## [DATA FOR THIS EXERCISE]
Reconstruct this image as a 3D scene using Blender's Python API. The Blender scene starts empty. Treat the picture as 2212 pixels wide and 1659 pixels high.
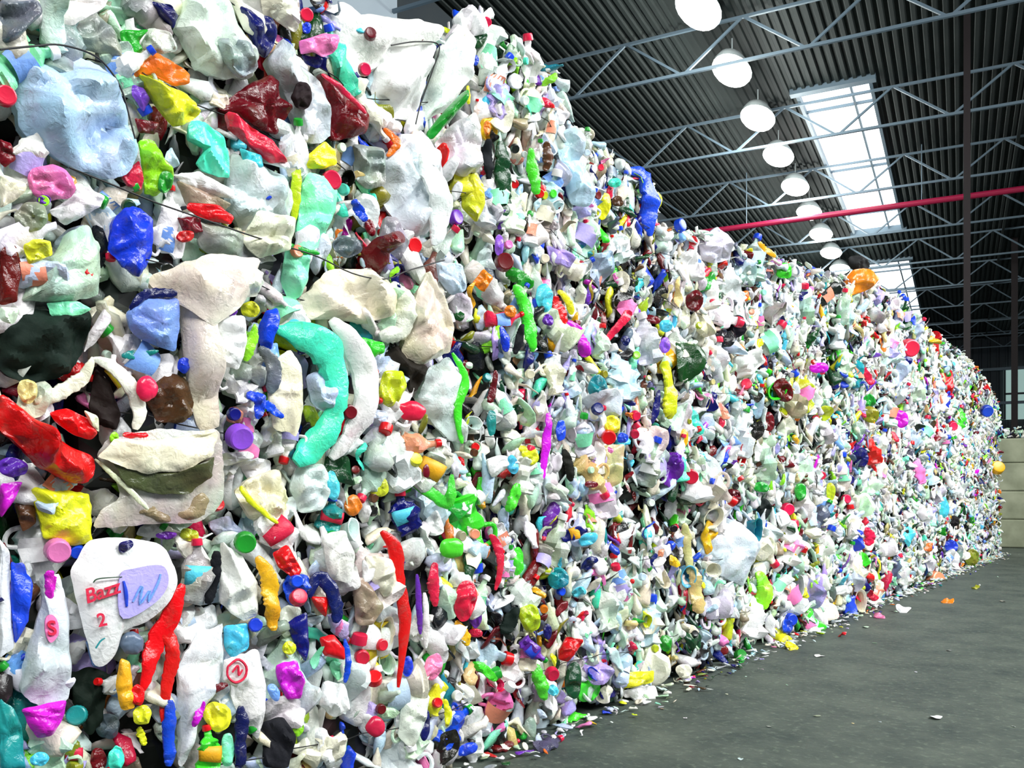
---
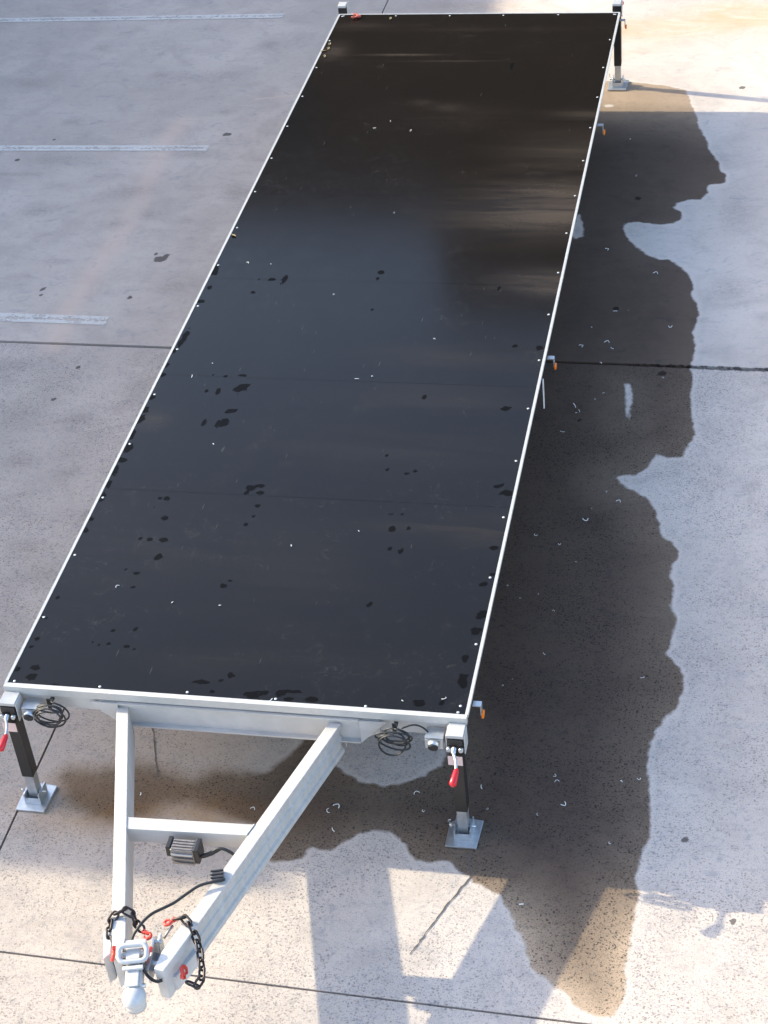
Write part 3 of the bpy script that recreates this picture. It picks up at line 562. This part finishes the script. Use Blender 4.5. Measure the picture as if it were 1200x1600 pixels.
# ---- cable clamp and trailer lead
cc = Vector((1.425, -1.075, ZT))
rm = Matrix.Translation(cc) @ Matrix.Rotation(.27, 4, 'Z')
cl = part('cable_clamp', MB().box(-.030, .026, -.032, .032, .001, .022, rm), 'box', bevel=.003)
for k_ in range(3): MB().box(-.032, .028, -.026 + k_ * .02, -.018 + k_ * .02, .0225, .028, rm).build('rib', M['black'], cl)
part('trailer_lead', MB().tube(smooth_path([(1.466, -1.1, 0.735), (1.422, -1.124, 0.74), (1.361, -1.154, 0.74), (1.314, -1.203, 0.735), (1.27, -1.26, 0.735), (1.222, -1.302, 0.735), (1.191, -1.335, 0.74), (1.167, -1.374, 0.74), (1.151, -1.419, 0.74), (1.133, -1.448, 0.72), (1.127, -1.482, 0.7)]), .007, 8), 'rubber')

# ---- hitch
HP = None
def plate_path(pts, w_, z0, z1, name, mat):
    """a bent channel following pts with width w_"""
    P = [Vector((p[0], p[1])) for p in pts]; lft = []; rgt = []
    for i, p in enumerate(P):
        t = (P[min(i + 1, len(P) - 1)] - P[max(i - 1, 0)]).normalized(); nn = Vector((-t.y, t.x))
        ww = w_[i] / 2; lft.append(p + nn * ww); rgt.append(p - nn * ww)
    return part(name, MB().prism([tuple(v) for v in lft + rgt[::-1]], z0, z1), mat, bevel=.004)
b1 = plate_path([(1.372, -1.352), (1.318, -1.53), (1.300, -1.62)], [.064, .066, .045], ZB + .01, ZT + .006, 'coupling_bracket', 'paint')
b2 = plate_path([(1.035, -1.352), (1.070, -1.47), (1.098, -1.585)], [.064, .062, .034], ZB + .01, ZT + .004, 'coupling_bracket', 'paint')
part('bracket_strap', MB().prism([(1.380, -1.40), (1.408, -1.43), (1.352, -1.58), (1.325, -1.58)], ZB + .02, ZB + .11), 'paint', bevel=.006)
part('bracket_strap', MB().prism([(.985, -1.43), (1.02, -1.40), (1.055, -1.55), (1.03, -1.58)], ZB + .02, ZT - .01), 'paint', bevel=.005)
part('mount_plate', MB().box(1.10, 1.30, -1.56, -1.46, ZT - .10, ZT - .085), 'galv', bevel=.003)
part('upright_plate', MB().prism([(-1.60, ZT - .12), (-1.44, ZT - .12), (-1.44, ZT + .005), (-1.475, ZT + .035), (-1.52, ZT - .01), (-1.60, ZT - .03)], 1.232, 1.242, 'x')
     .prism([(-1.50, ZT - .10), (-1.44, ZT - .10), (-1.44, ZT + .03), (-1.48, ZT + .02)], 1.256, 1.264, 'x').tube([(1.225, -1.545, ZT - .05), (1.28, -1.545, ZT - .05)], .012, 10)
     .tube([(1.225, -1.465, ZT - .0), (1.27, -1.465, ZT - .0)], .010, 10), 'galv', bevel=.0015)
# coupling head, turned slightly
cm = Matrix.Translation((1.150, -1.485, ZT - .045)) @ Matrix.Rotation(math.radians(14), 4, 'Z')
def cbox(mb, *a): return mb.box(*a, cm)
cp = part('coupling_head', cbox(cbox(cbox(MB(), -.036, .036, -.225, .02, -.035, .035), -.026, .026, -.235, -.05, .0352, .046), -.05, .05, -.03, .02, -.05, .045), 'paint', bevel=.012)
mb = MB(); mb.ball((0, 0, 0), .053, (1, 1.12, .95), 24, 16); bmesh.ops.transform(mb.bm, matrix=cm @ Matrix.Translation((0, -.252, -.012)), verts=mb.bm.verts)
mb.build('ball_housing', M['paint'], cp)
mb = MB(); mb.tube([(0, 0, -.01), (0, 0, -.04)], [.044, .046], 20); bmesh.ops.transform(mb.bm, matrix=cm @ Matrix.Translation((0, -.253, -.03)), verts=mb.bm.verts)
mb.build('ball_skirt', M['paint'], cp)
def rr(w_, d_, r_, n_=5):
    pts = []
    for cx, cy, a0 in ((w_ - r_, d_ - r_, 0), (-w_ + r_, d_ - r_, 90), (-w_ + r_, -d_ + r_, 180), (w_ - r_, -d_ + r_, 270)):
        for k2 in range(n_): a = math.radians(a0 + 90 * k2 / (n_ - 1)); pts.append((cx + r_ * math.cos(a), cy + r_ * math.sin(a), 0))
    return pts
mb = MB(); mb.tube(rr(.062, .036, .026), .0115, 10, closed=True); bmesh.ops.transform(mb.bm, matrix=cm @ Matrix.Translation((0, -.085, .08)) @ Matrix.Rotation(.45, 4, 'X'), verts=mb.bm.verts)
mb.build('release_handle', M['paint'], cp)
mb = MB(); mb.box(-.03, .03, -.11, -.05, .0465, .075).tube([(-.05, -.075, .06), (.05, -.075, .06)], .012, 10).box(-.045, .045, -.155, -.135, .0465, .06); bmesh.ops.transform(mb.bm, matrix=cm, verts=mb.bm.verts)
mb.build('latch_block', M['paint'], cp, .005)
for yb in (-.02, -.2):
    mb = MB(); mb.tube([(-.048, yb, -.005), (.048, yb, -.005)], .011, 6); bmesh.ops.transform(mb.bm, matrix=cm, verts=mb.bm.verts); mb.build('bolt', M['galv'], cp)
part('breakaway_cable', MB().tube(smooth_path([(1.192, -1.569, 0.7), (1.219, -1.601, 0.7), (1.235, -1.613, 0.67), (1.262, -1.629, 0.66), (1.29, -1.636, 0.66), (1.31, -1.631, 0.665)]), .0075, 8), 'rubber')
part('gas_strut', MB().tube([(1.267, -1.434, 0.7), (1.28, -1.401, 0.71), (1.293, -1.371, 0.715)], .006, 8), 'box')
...
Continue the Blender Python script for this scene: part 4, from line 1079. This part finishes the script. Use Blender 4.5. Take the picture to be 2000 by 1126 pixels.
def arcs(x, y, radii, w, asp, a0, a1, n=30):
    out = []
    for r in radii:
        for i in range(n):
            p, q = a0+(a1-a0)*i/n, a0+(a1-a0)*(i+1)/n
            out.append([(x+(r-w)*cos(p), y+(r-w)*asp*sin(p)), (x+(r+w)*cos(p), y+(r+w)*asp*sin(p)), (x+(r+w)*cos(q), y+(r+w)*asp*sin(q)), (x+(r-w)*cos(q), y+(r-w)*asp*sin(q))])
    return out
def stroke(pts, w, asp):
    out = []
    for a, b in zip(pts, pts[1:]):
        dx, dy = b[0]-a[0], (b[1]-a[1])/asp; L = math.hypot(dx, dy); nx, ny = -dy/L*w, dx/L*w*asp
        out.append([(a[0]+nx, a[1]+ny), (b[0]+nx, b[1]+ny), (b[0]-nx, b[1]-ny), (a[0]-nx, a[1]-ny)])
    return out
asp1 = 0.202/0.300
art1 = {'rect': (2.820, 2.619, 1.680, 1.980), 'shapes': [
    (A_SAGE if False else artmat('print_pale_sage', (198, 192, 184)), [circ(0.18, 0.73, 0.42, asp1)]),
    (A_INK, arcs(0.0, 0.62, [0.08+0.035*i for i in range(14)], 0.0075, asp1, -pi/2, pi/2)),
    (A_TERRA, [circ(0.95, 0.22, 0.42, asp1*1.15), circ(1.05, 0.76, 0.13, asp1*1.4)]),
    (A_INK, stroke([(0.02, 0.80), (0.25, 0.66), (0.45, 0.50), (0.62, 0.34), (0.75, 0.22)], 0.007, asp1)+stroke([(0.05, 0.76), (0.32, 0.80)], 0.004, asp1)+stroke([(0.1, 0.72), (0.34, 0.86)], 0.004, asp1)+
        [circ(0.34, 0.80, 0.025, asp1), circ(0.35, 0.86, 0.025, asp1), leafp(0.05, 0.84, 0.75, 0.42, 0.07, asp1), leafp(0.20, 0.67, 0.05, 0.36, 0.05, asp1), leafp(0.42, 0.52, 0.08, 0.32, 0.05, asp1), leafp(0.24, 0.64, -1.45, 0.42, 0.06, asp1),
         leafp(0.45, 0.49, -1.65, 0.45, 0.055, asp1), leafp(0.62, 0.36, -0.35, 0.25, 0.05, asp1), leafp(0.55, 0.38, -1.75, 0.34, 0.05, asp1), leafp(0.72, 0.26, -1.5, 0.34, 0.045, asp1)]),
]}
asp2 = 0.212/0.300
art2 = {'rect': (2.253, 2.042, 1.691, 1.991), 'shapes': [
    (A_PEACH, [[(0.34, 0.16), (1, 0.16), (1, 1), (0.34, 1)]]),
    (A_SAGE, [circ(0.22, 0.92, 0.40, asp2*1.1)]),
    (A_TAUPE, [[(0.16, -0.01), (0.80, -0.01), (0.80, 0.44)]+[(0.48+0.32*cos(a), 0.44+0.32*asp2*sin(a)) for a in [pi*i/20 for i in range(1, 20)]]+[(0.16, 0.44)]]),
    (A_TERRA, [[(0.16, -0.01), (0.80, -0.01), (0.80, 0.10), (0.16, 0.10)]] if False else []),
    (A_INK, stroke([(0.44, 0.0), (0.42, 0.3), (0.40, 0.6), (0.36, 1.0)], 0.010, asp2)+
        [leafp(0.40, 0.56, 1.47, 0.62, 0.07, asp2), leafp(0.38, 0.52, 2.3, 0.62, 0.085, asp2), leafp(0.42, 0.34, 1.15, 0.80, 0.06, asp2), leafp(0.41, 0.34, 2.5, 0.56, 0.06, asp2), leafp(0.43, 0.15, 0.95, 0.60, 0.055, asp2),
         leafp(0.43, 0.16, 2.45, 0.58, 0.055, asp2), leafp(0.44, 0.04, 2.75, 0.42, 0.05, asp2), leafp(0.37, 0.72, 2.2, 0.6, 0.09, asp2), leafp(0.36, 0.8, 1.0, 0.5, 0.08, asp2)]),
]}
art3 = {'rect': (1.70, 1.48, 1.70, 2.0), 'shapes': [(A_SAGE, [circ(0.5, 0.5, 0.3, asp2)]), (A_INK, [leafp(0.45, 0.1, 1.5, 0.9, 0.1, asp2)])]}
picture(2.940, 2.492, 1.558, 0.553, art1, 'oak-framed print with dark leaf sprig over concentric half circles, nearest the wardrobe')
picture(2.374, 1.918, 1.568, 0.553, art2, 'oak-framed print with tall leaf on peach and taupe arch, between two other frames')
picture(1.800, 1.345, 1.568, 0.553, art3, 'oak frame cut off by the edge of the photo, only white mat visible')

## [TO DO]
Starting at the line that contains "Write part 3", set down every line up to and including the line that contains "0.7)]), .007, 8), 'rubber')", exactly as given, and no other line.

## [ANSWER TO THIS PROBLEM]
Write part 3 of the bpy script that recreates this picture. It picks up at line 562. This part finishes the script. Use Blender 4.5. Measure the picture as if it were 1200x1600 pixels.
# ---- cable clamp and trailer lead
cc = Vector((1.425, -1.075, ZT))
rm = Matrix.Translation(cc) @ Matrix.Rotation(.27, 4, 'Z')
cl = part('cable_clamp', MB().box(-.030, .026, -.032, .032, .001, .022, rm), 'box', bevel=.003)
for k_ in range(3): MB().box(-.032, .028, -.026 + k_ * .02, -.018 + k_ * .02, .0225, .028, rm).build('rib', M['black'], cl)
part('trailer_lead', MB().tube(smooth_path([(1.466, -1.1, 0.735), (1.422, -1.124, 0.74), (1.361, -1.154, 0.74), (1.314, -1.203, 0.735), (1.27, -1.26, 0.735), (1.222, -1.302, 0.735), (1.191, -1.335, 0.74), (1.167, -1.374, 0.74), (1.151, -1.419, 0.74), (1.133, -1.448, 0.72), (1.127, -1.482, 0.7)]), .007, 8), 'rubber')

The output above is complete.